The Backhus A75 compost turner is used to turn the compost windrows. (Courtesy photos)
A curbside collection vehicle delivers a load of curbside green waste to Wasatch Integrated Waste Management District.
The U.S. Environmental Protection Agency has selected Wasatch Integrated Waste Management District in Layton as one of two local governments from Region 8 to receive the Solid Waste Infrastructure for Recycling (SWIFR) grants totaling more than $8.3 million.
Wasatch Integrated Waste Management District is expected to receive more than $3.4 million to help improve post-consumer materials management and infrastructure. According to the EPA, this initiative supports economic development in communities across the nation.
“We submitted an application for the SWIFR grant,” said Preston Lee, executive director of Wasatch Integrated Waste Management District. “We submitted back in 2024. It took a little while to actually receive the award but we were pretty excited that we got it. We requested $3.4 million but I haven’t seen an official letter from the EPA that tells us exactly the details.”
The project is to advance the Wasatch Compost Facility and Program Expansion, he said. “The project will expand the capacity of the compost facility by enlarging the footprint of its aerated static pile on the posting pad.”
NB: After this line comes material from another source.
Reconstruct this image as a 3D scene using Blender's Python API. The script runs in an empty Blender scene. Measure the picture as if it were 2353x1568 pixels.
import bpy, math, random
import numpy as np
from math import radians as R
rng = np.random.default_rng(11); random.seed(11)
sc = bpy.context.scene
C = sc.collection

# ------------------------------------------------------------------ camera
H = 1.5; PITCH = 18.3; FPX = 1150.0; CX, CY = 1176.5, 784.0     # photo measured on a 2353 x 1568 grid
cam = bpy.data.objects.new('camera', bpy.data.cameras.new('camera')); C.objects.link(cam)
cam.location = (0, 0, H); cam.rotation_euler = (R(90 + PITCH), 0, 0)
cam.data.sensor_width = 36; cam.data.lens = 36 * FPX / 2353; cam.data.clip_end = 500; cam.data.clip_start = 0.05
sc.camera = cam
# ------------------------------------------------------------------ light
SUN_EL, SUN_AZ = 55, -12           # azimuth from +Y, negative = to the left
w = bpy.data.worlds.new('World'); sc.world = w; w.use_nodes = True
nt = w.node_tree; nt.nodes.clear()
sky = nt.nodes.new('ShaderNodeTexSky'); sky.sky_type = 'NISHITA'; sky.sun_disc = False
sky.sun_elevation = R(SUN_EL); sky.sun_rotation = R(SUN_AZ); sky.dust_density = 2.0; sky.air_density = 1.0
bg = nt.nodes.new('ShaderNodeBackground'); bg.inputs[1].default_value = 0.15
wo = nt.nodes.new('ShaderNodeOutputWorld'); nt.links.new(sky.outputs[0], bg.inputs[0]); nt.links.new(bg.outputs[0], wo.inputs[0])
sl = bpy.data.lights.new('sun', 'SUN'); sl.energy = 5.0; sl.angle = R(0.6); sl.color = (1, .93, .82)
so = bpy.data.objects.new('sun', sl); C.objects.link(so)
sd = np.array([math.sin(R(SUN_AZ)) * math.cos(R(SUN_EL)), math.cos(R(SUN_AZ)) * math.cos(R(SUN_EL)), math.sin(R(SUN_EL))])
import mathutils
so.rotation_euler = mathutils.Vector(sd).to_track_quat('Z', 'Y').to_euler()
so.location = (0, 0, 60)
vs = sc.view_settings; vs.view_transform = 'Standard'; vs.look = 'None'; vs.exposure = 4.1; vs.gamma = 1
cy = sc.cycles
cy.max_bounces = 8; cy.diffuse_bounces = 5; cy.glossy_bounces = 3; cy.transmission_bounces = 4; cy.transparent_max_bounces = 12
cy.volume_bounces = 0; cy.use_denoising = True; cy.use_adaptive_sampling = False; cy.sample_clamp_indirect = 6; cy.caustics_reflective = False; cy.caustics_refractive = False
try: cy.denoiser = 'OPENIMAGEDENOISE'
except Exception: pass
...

When the building was completed, it came online in 2013, said Lee. “It was only two-thirds the size of the original construction plan. Budgeting constraints required us to reduce that footprint. So now what we’re hoping is to expand that to the full extent.”
There are other components to this project, he said. “We are expanding the curbside collection of our organics to some cities — the member cities inside of our district. We hope that we’ll be able to do that with four cities, either expanding the current programs that they have or actually introducing them to cities that don’t currently have a program.”
Those cities have yet to be determined, Lee said. “In the actual application, we were to introduce the service into Clearfield and Farmington and then to expand the service in Sunset and Syracuse. The reason I say it’s yet to be determined is because since we put this application together, Clearfield rolled out a program in 2025 earlier this spring and Farmington is supposed to roll out their program in 2026.”
Lee said they have to look through the project and make sure that they’re complying with all of the aspects that they asked for. “So I don’t know if we’re going to continue to work with those cities or if we’re going to try and expand into some of the other cities that don’t currently have programs. But the application did include those four cities.”
Wasatch Integrated will also be expanding its education and outreach to all member cities this fall within the district as far as curbside organics collection, he said. “That’s the curbside green waste program. We currently have nine participating cities and we’re going to be increasing our education and outreach to those cities.
“There’s another aspect that’s part of this project that is kind of exciting,” said Lee. “It asks us to launch a pilot program for contamination detection in collection vehicles. So we’d have to partner with one of the city’s haulers.”
Each city contracts with an independent waste hauler, he said. “We’d be partnering with one of those haulers to install an AI camera system on their trucks. After the cameras are installed, the AI technology on the collection trucks is to detect contamination and curbside organics — the parts as they’re picking them up. Then they can report that contamination and track it. We can also identify who is contaminating those and notify them.”
It’s going to be targeting outreach content distributed to the households that frequently contaminate the green waste system, Lee said. “Some contaminants would be actual garbage in garbage bags. Imagine someone mowing their lawn and they’re drinking a Coke and they just take the Coke can and throw it inside the grass collector. Also they might be cleaning up their garden and raking up all the rocks and putting the rocks in there.”
Most of the contamination is full garbage bags or bagged green waste, he said. “It’s tough for us to process anything that’s bagged. We don’t have bag breakers.”
This is a three-year project, Lee said. “The majority of the work is done within the first two years, with the third year being more of a reporting — just monitoring how effective the education and outreach has been.”
The purpose of the grant is to reduce the amount of air emissions from the landfill, he said. “A lot of the emissions that come from landfills are associated with the organics that are placed inside. Removing the organics out and upcycling them to products that individuals want — like soil composting — that’s what we’re hoping to do.”